Bricard then asks when (1) can factor so that u becomes a rational function of t. The discriminant under the square root must be a perfect square, leading to two possibilities. The first forces one of the face angles to be 0 or π, a degenerate case. The second requires AB = 0 and DE = 0, which translates into six algebraic conditions such as A·D = 0, B·E = 0, etc. Solving these conditions yields three distinct families of tetrahedral angles:

  1. General tetrahedral angles – no special relations among the four face angles; (1) remains irreducible.
  2. Rhombic (or “rhomboidal”) tetrahedral angles – adjacent faces are equal or supplementary (e.g., A = 0, D = 0).
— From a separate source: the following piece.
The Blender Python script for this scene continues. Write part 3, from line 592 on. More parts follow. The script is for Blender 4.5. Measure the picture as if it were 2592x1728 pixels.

Equation (1) reduces to A t²u + 2C t + D u = 0, giving a unique u for each t.
  3. Opposite‑face equal or supplementary tetrahedral angles – opposite faces are equal or supplementary (e.g., A·B = 0, D·E = 0). Equation (1) reduces to either A t²u² + 2C tu + E = 0 or B t² + 2C tu + D u² = 0, which yields a one‑to‑one correspondence between t and u.
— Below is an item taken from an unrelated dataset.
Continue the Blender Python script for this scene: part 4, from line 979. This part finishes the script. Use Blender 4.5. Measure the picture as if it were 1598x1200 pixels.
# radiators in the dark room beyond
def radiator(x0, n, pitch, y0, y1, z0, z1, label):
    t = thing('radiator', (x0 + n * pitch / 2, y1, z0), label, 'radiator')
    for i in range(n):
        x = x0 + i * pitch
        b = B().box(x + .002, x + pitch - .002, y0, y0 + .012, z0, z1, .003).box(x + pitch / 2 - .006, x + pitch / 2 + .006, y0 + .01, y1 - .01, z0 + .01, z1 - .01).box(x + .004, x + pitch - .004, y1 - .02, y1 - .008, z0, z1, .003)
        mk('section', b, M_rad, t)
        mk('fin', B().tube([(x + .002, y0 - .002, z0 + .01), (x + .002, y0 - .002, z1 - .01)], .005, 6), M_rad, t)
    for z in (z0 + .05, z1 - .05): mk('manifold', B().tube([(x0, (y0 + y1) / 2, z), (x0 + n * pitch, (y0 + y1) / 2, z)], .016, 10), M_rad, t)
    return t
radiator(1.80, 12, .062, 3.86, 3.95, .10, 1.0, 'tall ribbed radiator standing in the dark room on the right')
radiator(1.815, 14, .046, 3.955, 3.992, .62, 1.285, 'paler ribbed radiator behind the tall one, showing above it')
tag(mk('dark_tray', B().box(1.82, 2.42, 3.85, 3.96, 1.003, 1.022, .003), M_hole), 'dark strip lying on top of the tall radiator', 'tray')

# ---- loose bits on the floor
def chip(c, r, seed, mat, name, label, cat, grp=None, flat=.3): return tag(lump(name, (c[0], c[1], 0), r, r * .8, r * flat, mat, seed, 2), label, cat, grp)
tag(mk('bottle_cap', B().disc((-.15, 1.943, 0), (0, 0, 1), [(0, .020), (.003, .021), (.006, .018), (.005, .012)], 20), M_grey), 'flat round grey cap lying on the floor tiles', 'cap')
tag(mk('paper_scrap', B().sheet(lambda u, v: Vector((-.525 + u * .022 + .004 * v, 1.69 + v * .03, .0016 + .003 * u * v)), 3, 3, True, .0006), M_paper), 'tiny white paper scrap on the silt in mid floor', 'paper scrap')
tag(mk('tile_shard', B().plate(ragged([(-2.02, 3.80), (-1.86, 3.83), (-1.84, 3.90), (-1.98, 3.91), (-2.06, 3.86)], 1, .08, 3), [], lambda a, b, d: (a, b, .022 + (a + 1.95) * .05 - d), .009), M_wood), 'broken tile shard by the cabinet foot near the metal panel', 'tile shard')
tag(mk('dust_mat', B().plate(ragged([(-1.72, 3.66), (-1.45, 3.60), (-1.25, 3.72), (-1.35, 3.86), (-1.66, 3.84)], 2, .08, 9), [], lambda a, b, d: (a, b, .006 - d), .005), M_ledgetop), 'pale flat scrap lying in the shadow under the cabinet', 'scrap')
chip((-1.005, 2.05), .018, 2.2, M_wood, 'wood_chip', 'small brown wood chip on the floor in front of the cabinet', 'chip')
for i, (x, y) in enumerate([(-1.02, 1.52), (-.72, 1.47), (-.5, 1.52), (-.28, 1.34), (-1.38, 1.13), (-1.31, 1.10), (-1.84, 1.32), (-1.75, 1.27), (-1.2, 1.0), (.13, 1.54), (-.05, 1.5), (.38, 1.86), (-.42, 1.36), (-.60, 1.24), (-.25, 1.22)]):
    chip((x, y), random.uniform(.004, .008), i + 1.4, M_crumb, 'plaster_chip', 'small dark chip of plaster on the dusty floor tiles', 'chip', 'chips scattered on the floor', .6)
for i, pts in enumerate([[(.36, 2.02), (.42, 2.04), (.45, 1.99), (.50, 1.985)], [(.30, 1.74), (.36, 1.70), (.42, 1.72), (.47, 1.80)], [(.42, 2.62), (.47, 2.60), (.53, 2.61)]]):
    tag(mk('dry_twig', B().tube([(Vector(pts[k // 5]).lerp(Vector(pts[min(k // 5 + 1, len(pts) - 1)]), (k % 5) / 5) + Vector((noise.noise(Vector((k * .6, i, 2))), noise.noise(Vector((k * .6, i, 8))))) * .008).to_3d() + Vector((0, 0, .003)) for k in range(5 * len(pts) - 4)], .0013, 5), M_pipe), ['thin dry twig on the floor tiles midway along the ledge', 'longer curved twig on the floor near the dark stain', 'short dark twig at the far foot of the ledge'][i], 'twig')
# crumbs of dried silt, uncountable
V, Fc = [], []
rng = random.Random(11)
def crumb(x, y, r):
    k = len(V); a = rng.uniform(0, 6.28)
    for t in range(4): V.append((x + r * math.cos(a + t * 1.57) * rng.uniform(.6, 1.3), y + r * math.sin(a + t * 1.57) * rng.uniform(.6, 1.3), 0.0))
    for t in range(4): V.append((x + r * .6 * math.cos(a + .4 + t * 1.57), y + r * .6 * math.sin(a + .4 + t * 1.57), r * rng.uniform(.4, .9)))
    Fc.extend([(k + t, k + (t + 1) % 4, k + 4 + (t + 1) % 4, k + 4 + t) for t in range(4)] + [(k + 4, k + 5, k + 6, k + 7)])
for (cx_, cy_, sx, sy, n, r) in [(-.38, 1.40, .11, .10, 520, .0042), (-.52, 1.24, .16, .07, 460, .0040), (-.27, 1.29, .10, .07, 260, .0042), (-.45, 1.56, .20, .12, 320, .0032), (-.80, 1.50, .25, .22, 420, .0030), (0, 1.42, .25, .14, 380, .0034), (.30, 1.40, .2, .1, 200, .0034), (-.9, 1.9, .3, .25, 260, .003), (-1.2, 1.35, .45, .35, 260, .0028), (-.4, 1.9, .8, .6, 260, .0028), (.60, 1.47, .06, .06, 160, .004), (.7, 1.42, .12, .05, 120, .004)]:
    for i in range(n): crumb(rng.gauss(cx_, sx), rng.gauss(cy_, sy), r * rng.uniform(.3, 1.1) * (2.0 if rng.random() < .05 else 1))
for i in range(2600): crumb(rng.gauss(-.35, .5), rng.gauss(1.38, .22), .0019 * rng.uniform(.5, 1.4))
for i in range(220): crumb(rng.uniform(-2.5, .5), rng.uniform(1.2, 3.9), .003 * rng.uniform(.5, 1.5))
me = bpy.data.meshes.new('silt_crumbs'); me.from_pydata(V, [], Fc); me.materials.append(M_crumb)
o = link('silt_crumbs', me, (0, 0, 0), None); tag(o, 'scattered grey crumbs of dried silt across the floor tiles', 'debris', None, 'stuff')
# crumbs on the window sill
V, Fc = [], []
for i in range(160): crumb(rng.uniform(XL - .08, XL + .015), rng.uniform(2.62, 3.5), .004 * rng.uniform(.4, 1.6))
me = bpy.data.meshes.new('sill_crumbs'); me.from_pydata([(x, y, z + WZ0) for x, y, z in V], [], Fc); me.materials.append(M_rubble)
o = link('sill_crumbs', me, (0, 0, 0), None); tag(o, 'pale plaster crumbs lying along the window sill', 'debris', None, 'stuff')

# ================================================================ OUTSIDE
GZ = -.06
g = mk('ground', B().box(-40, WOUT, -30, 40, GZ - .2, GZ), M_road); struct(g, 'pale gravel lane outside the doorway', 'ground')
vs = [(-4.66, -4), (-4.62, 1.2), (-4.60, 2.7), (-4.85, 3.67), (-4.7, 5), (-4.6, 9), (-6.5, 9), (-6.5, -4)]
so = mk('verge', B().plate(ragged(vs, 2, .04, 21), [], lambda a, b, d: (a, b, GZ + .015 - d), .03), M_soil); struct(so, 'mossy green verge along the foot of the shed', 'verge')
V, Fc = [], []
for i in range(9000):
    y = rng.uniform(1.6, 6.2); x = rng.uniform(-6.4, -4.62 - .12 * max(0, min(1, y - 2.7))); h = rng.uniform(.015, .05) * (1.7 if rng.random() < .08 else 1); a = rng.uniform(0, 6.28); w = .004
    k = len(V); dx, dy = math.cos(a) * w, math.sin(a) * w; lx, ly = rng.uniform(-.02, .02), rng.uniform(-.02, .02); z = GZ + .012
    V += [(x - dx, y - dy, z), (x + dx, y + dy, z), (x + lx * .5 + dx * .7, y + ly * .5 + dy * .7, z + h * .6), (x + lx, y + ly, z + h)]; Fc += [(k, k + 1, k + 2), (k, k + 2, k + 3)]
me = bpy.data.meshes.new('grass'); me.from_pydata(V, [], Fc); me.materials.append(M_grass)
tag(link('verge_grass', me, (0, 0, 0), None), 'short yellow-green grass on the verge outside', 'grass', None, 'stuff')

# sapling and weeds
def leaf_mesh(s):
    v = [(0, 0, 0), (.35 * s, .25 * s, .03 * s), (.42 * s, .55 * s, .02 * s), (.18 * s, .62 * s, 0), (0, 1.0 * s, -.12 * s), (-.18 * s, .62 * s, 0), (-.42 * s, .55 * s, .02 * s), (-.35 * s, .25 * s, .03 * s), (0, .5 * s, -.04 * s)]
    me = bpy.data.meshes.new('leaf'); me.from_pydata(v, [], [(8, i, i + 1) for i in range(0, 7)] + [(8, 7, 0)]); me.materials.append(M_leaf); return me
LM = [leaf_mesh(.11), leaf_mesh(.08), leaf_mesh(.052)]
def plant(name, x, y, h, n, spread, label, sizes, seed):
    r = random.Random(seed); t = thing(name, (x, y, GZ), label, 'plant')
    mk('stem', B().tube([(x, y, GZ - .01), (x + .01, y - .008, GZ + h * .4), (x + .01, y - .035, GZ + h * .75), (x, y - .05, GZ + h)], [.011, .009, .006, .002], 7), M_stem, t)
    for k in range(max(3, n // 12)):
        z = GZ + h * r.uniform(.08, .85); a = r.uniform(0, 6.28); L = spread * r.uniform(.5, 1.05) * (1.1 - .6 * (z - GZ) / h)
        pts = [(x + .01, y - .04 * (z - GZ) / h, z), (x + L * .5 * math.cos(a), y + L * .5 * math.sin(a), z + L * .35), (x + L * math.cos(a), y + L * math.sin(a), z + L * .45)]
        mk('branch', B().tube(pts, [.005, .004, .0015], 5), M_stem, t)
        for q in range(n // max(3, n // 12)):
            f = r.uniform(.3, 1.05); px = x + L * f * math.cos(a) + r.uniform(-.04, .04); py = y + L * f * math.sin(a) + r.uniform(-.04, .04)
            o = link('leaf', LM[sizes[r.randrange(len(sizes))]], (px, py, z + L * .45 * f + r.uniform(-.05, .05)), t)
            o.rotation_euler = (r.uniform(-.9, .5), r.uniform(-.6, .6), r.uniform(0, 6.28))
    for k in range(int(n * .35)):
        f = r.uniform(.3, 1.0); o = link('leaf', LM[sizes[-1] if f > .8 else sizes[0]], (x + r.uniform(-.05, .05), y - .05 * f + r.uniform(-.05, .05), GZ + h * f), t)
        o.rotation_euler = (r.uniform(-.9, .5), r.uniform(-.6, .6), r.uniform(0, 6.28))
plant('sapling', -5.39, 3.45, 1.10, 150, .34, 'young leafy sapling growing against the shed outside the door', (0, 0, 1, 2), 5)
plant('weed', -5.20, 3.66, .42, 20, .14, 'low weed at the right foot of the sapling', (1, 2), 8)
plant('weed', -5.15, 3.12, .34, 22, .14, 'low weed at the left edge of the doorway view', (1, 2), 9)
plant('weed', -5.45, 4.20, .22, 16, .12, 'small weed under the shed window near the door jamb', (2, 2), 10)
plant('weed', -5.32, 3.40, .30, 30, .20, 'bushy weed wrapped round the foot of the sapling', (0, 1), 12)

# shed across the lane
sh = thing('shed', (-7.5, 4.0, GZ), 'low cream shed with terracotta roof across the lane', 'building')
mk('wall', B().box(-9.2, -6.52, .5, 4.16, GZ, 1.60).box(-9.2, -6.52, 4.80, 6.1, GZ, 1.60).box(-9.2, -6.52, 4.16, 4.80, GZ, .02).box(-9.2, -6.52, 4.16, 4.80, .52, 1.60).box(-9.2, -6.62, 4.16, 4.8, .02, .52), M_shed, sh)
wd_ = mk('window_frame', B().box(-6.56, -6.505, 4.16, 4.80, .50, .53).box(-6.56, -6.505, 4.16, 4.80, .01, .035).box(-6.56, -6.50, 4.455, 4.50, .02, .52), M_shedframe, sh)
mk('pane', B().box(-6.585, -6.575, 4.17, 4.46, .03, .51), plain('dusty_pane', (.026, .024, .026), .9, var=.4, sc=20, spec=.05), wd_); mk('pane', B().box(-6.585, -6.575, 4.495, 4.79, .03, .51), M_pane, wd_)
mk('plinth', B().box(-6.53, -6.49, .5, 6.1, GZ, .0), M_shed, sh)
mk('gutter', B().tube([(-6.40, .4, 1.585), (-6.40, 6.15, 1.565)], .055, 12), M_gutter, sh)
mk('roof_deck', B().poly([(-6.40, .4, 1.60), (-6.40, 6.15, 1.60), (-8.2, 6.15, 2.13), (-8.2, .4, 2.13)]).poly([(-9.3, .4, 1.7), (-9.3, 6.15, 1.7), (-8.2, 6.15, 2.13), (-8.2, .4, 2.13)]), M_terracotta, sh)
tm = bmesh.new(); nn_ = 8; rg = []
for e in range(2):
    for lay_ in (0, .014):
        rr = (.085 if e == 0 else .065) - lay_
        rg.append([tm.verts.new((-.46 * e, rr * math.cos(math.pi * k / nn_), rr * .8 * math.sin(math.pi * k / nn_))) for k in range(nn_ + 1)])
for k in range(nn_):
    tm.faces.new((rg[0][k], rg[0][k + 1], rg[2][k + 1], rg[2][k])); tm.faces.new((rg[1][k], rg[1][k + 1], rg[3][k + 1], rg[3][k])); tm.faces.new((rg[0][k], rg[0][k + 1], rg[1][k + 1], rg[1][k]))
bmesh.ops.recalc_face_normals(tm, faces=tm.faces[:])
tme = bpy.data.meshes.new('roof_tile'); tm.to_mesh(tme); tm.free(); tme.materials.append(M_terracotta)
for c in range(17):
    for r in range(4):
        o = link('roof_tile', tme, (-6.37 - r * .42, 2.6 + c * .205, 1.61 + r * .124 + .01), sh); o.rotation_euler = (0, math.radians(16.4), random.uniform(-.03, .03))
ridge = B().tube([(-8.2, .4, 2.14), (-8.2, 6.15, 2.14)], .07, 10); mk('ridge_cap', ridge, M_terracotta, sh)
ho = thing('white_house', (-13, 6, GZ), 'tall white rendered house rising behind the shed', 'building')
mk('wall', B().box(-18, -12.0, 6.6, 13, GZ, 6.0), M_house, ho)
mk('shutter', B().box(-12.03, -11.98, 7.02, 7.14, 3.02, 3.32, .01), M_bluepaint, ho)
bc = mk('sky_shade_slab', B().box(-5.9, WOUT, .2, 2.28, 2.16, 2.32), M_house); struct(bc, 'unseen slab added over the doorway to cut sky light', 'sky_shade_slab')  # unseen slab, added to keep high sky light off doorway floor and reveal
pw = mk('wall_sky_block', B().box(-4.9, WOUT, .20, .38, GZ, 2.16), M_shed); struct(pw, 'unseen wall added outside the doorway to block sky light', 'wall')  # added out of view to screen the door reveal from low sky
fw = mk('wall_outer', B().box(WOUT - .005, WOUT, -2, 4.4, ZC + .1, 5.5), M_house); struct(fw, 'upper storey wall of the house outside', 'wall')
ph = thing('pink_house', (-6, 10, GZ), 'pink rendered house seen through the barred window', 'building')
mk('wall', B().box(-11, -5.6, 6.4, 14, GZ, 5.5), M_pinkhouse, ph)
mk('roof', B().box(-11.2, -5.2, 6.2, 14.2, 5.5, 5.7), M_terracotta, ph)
A key theorem (Section 3) states that if two tetrahedral angles undergo a continuous deformation while keeping two adjacent dihedrals equal or supplementary, then all six faces of the two tetrahedra are pairwise equal or supplementary. This “covariance of opposite dihedrals” mirrors the well‑known property of articulated quadrilaterals: a linear relation A cos φ + B cos θ + C = 0 holds between opposite dihedrals.

Having classified the elementary tetrahedral building blocks, Bricard turns to the octahedron with triangular facets (the “articulated octahedron”). By Legendre’s theorem, a generic octahedron with fixed edge lengths is rigid because the number of independent constraints equals the number of edges. Flexibility can only arise if the edge lengths satisfy special relations that reduce the effective number of constraints.
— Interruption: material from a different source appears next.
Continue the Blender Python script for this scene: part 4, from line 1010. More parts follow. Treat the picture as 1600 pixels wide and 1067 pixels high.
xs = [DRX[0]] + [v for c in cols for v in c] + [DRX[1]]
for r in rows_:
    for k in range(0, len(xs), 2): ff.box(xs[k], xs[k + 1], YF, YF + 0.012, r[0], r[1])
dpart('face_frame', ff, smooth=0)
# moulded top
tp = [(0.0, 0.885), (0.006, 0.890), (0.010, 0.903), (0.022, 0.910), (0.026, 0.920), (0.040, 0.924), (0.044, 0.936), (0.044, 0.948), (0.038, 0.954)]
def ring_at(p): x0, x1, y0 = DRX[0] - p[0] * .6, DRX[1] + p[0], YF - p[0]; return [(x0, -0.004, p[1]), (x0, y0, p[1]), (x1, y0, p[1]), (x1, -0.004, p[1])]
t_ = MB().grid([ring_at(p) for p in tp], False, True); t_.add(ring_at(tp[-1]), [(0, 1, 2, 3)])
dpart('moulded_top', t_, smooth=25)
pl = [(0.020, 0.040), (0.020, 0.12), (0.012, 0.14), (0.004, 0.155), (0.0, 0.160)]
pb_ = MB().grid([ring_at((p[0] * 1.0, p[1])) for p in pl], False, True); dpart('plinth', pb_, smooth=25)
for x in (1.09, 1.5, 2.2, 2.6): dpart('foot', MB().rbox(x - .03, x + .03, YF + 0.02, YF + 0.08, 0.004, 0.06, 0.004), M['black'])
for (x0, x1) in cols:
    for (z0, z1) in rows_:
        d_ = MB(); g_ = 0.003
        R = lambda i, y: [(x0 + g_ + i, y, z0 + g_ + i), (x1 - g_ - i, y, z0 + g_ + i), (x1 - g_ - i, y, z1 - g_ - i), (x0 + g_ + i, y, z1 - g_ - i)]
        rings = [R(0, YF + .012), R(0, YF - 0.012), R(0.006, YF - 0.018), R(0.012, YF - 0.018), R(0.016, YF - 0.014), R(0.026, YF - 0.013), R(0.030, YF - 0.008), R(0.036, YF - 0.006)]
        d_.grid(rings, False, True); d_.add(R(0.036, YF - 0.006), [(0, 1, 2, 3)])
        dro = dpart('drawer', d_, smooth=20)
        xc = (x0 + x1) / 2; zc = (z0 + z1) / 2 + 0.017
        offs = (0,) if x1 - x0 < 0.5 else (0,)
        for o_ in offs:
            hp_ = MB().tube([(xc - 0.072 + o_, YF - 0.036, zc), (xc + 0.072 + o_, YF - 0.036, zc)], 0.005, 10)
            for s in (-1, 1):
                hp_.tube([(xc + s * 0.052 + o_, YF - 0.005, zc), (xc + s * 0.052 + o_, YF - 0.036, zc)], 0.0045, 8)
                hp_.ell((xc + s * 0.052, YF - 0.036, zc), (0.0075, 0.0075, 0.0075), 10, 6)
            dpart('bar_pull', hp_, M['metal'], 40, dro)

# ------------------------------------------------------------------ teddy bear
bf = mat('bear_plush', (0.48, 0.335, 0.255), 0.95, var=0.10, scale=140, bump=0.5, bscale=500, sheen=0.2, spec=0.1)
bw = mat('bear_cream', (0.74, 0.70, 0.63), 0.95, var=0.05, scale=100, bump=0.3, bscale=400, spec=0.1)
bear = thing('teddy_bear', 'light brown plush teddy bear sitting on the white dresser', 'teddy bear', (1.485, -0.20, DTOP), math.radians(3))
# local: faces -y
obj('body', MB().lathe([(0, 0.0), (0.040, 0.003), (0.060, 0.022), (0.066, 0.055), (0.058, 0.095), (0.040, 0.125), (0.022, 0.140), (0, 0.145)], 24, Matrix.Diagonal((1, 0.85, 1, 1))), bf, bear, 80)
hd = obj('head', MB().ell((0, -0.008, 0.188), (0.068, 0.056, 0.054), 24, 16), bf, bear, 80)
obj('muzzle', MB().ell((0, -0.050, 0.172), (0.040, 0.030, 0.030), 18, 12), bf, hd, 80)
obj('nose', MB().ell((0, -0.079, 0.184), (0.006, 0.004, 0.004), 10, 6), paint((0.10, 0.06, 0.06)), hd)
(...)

He labels the octahedron AB C D E F (Figure 2) and introduces the six tetrahedral angles at its vertices. Assuming the octahedron is deformable, all twelve dihedral angles must vary; otherwise a single fixed dihedral would rigidify the adjacent tetrahedron and, by propagation, the whole solid. The analysis focuses on the three tetrahedra at vertices A, B, C, whose half‑dihedral tangents are t = tan(∠BC/2), u = tan(∠CA/2), v = tan(∠AB/2). Their deformation equations are respectively

 A t²u² + B t² + 2C tu + D u² + E = 0  (7)
 A₀ t²v² + B₀ t² + 2C₀ tv + D₀ v² + E₀ = 0  (8)
 A₀₀ u²v² + B₀₀ u² + 2C₀₀ uv + D₀₀ v² + E₀₀ = 0  (9)

where each set of coefficients depends only on the fixed face angles of the corresponding tetrahedron, and thus ultimately on the edge lengths of the octahedron. For the octahedron to possess an infinite family of configurations, (8) and (9) must share a common root in v for infinitely many (t, u) satisfying (7). In the generic situation the two equations have a unique common root, which can be expressed rationally in terms of t and u; consequently v is not free, and the system is rigid.

Only when the constituent tetrahedra belong to the special families identified earlier does the discriminant in the expression for v become a perfect square, allowing both (8) and (9) to have two coincident roots for a continuum of (t, u). This leads to three admissible global configurations of the octahedron, now known as Bricard octahedra:

  • Type I (General‑type) – all six tetrahedra are of the “opposite‑face equal or supplementary” class. The octahedron is self‑intersecting; opposite edges remain equal in length, and the structure can flex while preserving all facet sizes.
  • Type II (Rhomboidal‑type) – the tetrahedra are of the rhombic class; opposite dihedrals stay equal, and a pair of opposite edges stays fixed while the other pair moves. The octahedron still self‑intersects but exhibits a different symmetry.
  • Type III (Mixed‑type) – a mixture where some tetrahedra are rhombic and others are opposite‑face equal; this yields a more constrained but still flexible mechanism.

All three types are necessarily concave and involve facet intercrossing (edges or faces pass through one another) – a direct consequence of Cauchy’s theorem that convex polyhedra cannot deform under the prescribed conditions. Bricard’s construction thus resolves Stephanos’s problem in full generality for triangular‑facet octahedra.

The memoir concludes by emphasizing the geometric significance of these flexible octahedra: they provide the earliest explicit examples of non‑trivial polyhedral flexes, foreshadowing later work on flexible polyhedra (e.g., Connelly’s sphere‑eversion, Steffen’s polyhedron) and influencing modern mechanisms such as deployable structures, robotic linkages, and metamaterials that exploit controlled dihedral motion while keeping edge lengths constant.